Start of Material provided

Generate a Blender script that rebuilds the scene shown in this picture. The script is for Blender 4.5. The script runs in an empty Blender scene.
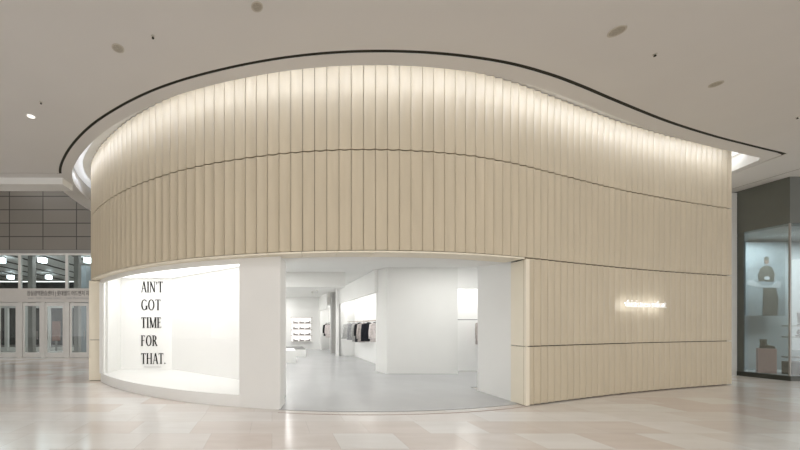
import bpy, bmesh, math, random
from mathutils import Vector, Matrix
from mathutils.geometry import tessellate_polygon
random.seed(7)
PI = math.pi
SC = bpy.context.scene
COL = SC.collection

# ------------------------------------------------------------------ camera
FPX, CX, CY, EYE = 345.0, 272.0, 325.6, 1.5
cam_d = bpy.data.cameras.new('camera'); cam = bpy.data.objects.new('camera', cam_d); COL.objects.link(cam)
cam.location = (0, 0, EYE); cam.rotation_euler = (PI/2, 0, 0)
cam_d.sensor_width = 36.0; cam_d.lens = FPX/800*36.0
cam_d.shift_x = (400-CX)/800; cam_d.shift_y = (CY-225)/800
cam_d.clip_end = 200
SC.camera = cam
SC.view_settings.view_transform = 'Standard'; SC.view_settings.look = 'None'
SC.view_settings.gamma = 1.0; SC.view_settings.exposure = 0.0
SC.view_settings.use_curve_mapping = False
SC.cycles.max_bounces = 10; SC.cycles.diffuse_bounces = 6; SC.cycles.transparent_max_bounces = 12
SC.cycles.caustics_reflective = False; SC.cycles.caustics_refractive = False
SC.cycles.sample_clamp_indirect = 6.0

# ------------------------------------------------------------------ materials
def mat(name, col, rough=0.6, metal=0.0, noise=0.0, nscale=3.0, emit=None, estr=0.0, spec=0.5, bump=0.0, stretch=None):
    m = bpy.data.materials.new(name); m.use_nodes = True
    nt = m.node_tree; b = nt.nodes['Principled BSDF']
    b.inputs['Base Color'].default_value = (*col, 1)
    b.inputs['Roughness'].default_value = rough
    b.inputs['Metallic'].default_value = metal
    b.inputs['Specular IOR Level'].default_value = spec
    if emit:
        b.inputs['Emission Color'].default_value = (*emit, 1); b.inputs['Emission Strength'].default_value = estr
    if noise > 0 or bump > 0:
        tc = nt.nodes.new('ShaderNodeTexCoord'); nz = nt.nodes.new('ShaderNodeTexNoise')
        nz.inputs['Scale'].default_value = nscale; nz.inputs['Detail'].default_value = 5
        if stretch:
            mp = nt.nodes.new('ShaderNodeMapping'); mp.inputs['Scale'].default_value = stretch
            nt.links.new(tc.outputs['Object'], mp.inputs['Vector']); nt.links.new(mp.outputs['Vector'], nz.inputs['Vector'])
        else:
            nt.links.new(tc.outputs['Object'], nz.inputs['Vector'])
        if noise > 0:
            r = nt.nodes.new('ShaderNodeValToRGB')
            r.color_ramp.elements[0].position = .3; r.color_ramp.elements[1].position = .7
            r.color_ramp.elements[0].color = (*[c*(1-noise) for c in col], 1)
            r.color_ramp.elements[1].color = (*[min(1, c*(1+noise)) for c in col], 1)
            nt.links.new(nz.outputs['Fac'], r.inputs['Fac']); nt.links.new(r.outputs['Color'], b.inputs['Base Color'])
        if bump > 0:
            bp = nt.nodes.new('ShaderNodeBump'); bp.inputs['Strength'].default_value = bump; bp.inputs['Distance'].default_value = .01
            nt.links.new(nz.outputs['Fac'], bp.inputs['Height']); nt.links.new(bp.outputs['Normal'], b.inputs['Normal'])
    return m

def glass_mat(name, tint=(1, 1, 1), refl=0.08, rough=0.0):
    m = bpy.data.materials.new(name); m.use_nodes = True; nt = m.node_tree; nt.nodes.clear()
    o = nt.nodes.new('ShaderNodeOutputMaterial'); mx = nt.nodes.new('ShaderNodeMixShader')
    t = nt.nodes.new('ShaderNodeBsdfTransparent'); g = nt.nodes.new('ShaderNodeBsdfGlossy')
    t.inputs['Color'].default_value = (*tint, 1); g.inputs['Roughness'].default_value = rough
    mx.inputs['Fac'].default_value = refl
    nt.links.new(t.outputs[0], mx.inputs[1]); nt.links.new(g.outputs[0], mx.inputs[2]); nt.links.new(mx.outputs[0], o.inputs[0])
    return m

def floor_mat():
    m = bpy.data.materials.new('polished_marble_tiles'); m.use_nodes = True; nt = m.node_tree
    b = nt.nodes['Principled BSDF']
    tc = nt.nodes.new('ShaderNodeTexCoord'); br = nt.nodes.new('ShaderNodeTexBrick')
    br.inputs['Scale'].default_value = 1.0
    br.inputs['Brick Width'].default_value = .84; br.inputs['Row Height'].default_value = 0.60
    br.inputs['Mortar Size'].default_value = 0.0025; br.inputs['Mortar Smooth'].default_value = 0
    br.inputs['Color1'].default_value = (.65, .575, .525, 1); br.inputs['Color2'].default_value = (.76, .755, .735, 1)
    br.inputs['Mortar'].default_value = (.54, .50, .46, 1); br.inputs['Bias'].default_value = 0.0
    br.offset = 0.37; br.offset_frequency = 2; br.squash = 1.35; br.squash_frequency = 3
    nz = nt.nodes.new('ShaderNodeTexNoise'); nz.inputs['Scale'].default_value = 1.1; nz.inputs['Detail'].default_value = 6
    nz.inputs['Distortion'].default_value = 1.2
    mp = nt.nodes.new('ShaderNodeMapping'); mp.inputs['Scale'].default_value = (.8, 2.6, 1)
    nt.links.new(tc.outputs['Object'], mp.inputs['Vector']); nt.links.new(mp.outputs['Vector'], nz.inputs['Vector'])
    nt.links.new(tc.outputs['Object'], br.inputs['Vector'])
    rp = nt.nodes.new('ShaderNodeValToRGB'); rp.color_ramp.elements[0].position = .3; rp.color_ramp.elements[1].position = .75
    rp.color_ramp.elements[0].color = (.9, .885, .87, 1); rp.color_ramp.elements[1].color = (1.0, 1.0, 1.0, 1)
    nt.links.new(nz.outputs['Fac'], rp.inputs['Fac'])
    mx = nt.nodes.new('ShaderNodeMix'); mx.data_type = 'RGBA'; mx.blend_type = 'MULTIPLY'; mx.inputs['Factor'].default_value = 1
    nt.links.new(br.outputs['Color'], mx.inputs['A']); nt.links.new(rp.outputs['Color'], mx.inputs['B'])
    nt.links.new(mx.outputs['Result'], b.inputs['Base Color'])
    b.inputs['Roughness'].default_value = .16; b.inputs['Specular IOR Level'].default_value = .5
    return m

def facade_mat():
    m = mat('cream_metal_slats', (.57, .497, .372), .45, 0, .04, 2.0, spec=.35, stretch=(3, 3, .5))
    return m

def tile_wall_mat():
    m = bpy.data.materials.new('dark_metal_tiles'); m.use_nodes = True; nt = m.node_tree; b = nt.nodes['Principled BSDF']
    tc = nt.nodes.new('ShaderNodeTexCoord'); sp = nt.nodes.new('ShaderNodeSeparateXYZ'); cb = nt.nodes.new('ShaderNodeCombineXYZ')
    br = nt.nodes.new('ShaderNodeTexBrick'); br.offset = 0; br.squash = 1
    br.inputs['Scale'].default_value = 1; br.inputs['Brick Width'].default_value = 1.575; br.inputs['Row Height'].default_value = .63
    br.inputs['Mortar Size'].default_value = .022
    br.inputs['Color1'].default_value = (.19, .175, .155, 1); br.inputs['Color2'].default_value = (.225, .205, .18, 1)
    br.inputs['Mortar'].default_value = (.05, .045, .04, 1)
    mp = nt.nodes.new('ShaderNodeMapping'); mp.inputs['Location'].default_value = (12.33, -5.05+.63*9, 0)
    nt.links.new(tc.outputs['Object'], sp.inputs[0]); nt.links.new(sp.outputs['X'], cb.inputs['X']); nt.links.new(sp.outputs['Z'], cb.inputs['Y'])
    nt.links.new(cb.outputs[0], mp.inputs['Vector']); nt.links.new(mp.outputs[0], br.inputs['Vector'])
    nt.links.new(br.outputs['Color'], b.inputs['Base Color']); b.inputs['Roughness'].default_value = .38
    return m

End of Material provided

[Given request]
Return the material line for line, from its beginning to the line that contains "SC.cycles.sample_clamp_indirect = 6.0", with the pictures left out.

[Answer to this problem]
Generate a Blender script that rebuilds the scene shown in this picture. The script is for Blender 4.5. The script runs in an empty Blender scene.
import bpy, bmesh, math, random
from mathutils import Vector, Matrix
from mathutils.geometry import tessellate_polygon
random.seed(7)
PI = math.pi
SC = bpy.context.scene
COL = SC.collection

# ------------------------------------------------------------------ camera
FPX, CX, CY, EYE = 345.0, 272.0, 325.6, 1.5
cam_d = bpy.data.cameras.new('camera'); cam = bpy.data.objects.new('camera', cam_d); COL.objects.link(cam)
cam.location = (0, 0, EYE); cam.rotation_euler = (PI/2, 0, 0)
cam_d.sensor_width = 36.0; cam_d.lens = FPX/800*36.0
cam_d.shift_x = (400-CX)/800; cam_d.shift_y = (CY-225)/800
cam_d.clip_end = 200
SC.camera = cam
SC.view_settings.view_transform = 'Standard'; SC.view_settings.look = 'None'
SC.view_settings.gamma = 1.0; SC.view_settings.exposure = 0.0
SC.view_settings.use_curve_mapping = False
SC.cycles.max_bounces = 10; SC.cycles.diffuse_bounces = 6; SC.cycles.transparent_max_bounces = 12
SC.cycles.caustics_reflective = False; SC.cycles.caustics_refractive = False
SC.cycles.sample_clamp_indirect = 6.0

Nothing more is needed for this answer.